The inhabitants of the remote Nepalese village of Tarang tell an interesting story about how their village came to be. Tarang is a hamlet of a few hundred souls clinging to the mountainside in the out-of-the-way Tichurong valley in the Himalayas (check it out at these coordinates: 28°52’47.3″N 82°58’52.0”E). Tarang’s origin myth is a great template for devising an origin story for somewhere your PCs are going to spend a lot of time, helping establish a real sense of place.
(Note that I’m pulling from Dr. James Fisher’s information from his 1968-1969 field research in the village. Given Nepal’s turbulent history, the village is likely to have changed dramatically since then. Nonetheless, I’m hesitant to use the past tense.)
Tarangites are farmers and traders, shuttling goods between Nepal’s Hindu south and Buddhist north. In this way, the village serves as something of a ‘hinge’ between two culturally dissimilar regions. To accommodate their lifestyle, most Tarangites speak three languages:
– Nepali, the language of Tarang’s Hindu neighbors to the south
– Tibetan, the language of Tarang’s Buddhist neighbors to the north
– Kaike, an indigenous language spoken only in Tarang and two nearby Tichurong villages
Tarangites trace their origins to a single pregnant woman. She fled war in her native village and traveled a few days east to Tichurong, which was then uninhabited. There, she settled down and gave birth to a son.
The boy grew up, and one day, while tending his single cow, he saw seven goddesses bathing in a lake of milk. (The image of divine beings bathing in milk is common to both Buddhism and Hinduism) His mother saw this as an opportunity for her son to capture himself a bride. At his mother’s urging, the young man touched one of the goddesses with the tail of his cow, which, being impure, nullified her magic powers. The goddess could no longer escape, and became the young man’s bride. Both he and his mother were surprised to discover the goddess spoke a language they’d never heard before. They learned her tongue, and called it ‘Kaike’, the language of Tarang.

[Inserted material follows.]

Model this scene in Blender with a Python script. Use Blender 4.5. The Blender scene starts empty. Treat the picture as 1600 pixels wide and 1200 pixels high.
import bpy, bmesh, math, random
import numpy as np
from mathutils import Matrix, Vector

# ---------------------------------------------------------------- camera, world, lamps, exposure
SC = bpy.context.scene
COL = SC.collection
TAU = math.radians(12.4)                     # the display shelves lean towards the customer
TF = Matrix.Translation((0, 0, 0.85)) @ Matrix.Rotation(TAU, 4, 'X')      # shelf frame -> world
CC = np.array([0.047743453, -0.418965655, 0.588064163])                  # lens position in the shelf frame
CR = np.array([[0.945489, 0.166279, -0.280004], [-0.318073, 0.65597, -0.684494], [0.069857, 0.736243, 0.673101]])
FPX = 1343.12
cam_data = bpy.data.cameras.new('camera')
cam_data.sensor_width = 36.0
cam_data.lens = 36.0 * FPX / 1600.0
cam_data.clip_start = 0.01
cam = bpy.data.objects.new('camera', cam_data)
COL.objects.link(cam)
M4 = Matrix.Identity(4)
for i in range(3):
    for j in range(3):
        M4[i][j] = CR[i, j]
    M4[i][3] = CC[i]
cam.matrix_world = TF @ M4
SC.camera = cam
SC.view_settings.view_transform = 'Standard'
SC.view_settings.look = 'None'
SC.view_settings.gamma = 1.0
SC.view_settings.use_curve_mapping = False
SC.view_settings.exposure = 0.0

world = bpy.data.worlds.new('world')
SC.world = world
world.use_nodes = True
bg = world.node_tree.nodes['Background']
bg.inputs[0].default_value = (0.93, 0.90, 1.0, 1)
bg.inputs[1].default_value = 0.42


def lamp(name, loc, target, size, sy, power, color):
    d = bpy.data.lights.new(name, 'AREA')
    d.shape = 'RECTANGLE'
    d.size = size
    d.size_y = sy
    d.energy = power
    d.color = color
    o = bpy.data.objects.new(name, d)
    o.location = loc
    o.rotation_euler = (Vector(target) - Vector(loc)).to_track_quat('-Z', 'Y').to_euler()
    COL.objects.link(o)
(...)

In time, the young man and his goddess wife had three sons: Jei, Quay, and Ging (‘smiling’, ‘suitable’, and ‘proud person who upsets people’). When the three sons grew up, they had no one to marry. No one else lived in Tichurong, and the goddesses and their lake of milk had presumably wised up and moved elsewhere. So the three sons left Tichurong to find brides and bring them back. Jei went south and brought back a Magar bride (The Magar are an indigenous caste/tribe in which most Tarangites claim membership). Quay went west and brought back a high-caste Nepali Hindu bride. And Ging went north and brought back a Tibetan Buddhist bride. Additionally, the three sons discovered a baby boy in the hollow part of a bamboo stalk.
The four primary clans of Tarang descend from these four men. Most later arrivals in the village have adopted one of the four clan names, creating a new lineage in an existing clan. ‘Three-Eye’ Rokayas claim descent from a three-eyed Tibetan hero who slew a giant in Tichurong, and are considered part of Jei’s clan, more or less. Palpali Budhas descend from a Nepalese soldier who passed through Tichurong during the mid-19th century during a war with Tibet, and are considered more or less part of Quay’s clan. Each villager takes the clan identity of her father, but marriage within the clan is forbidden, so generations of intermarriage have left everyone related to everyone else.
If your PCs are going to spend a lot of time somewhere (maybe your campaign is set in a single city or valley), an origin story can be a great way to establish a sense of place. Let’s break down how Tarang’s origin story reinforces what makes the village interesting:
– Tracing everyone’s ancestry back to a single woman living alone in the valley reinforces Tarang’s remoteness.
– All four clans can trace their ancestry back to a supernatural being that is native to the valley: either the goddess in the lake of milk or the baby in the bamboo. This helps Tarangites claim they are of Tichurong, not merely people who resettled here.
– Bringing in the Magar, the high-caste Hindu, and the Buddhist wives makes Tarang’s nature as a hinge between Nepali Hindu and Tibetan Buddhist worlds inherent to the village as long as it’s existed.
– By folding in the three-eyed hero and the 19th century Nepalese soldier, the origin story acknowledges the myth and history that have occurred since the village’s founding.
Additionally, once you have an origin story, you can tie various aspects of the setting back to that origin story to make them feel coherent. For example, if you were running a campaign set in and around Tarang and you wanted to inject some politics into it, you could make the four clans your primary political factions. If you give each clan political goals and methods that relate to their role in the origin story, it can make the political factions feel less arbitrary.
So there you have it! To construct an origin story for somewhere the PCs are going to spend a lot of time, first figure out what features of the setting make it special and interesting. Then build a story that incorporates those features, and add a few elements of the fantastic. You can even do this after the campaign has already started! Then, going forward, you can tie newly-introduced elements of the setting back to the origin story to make them feel like they belong.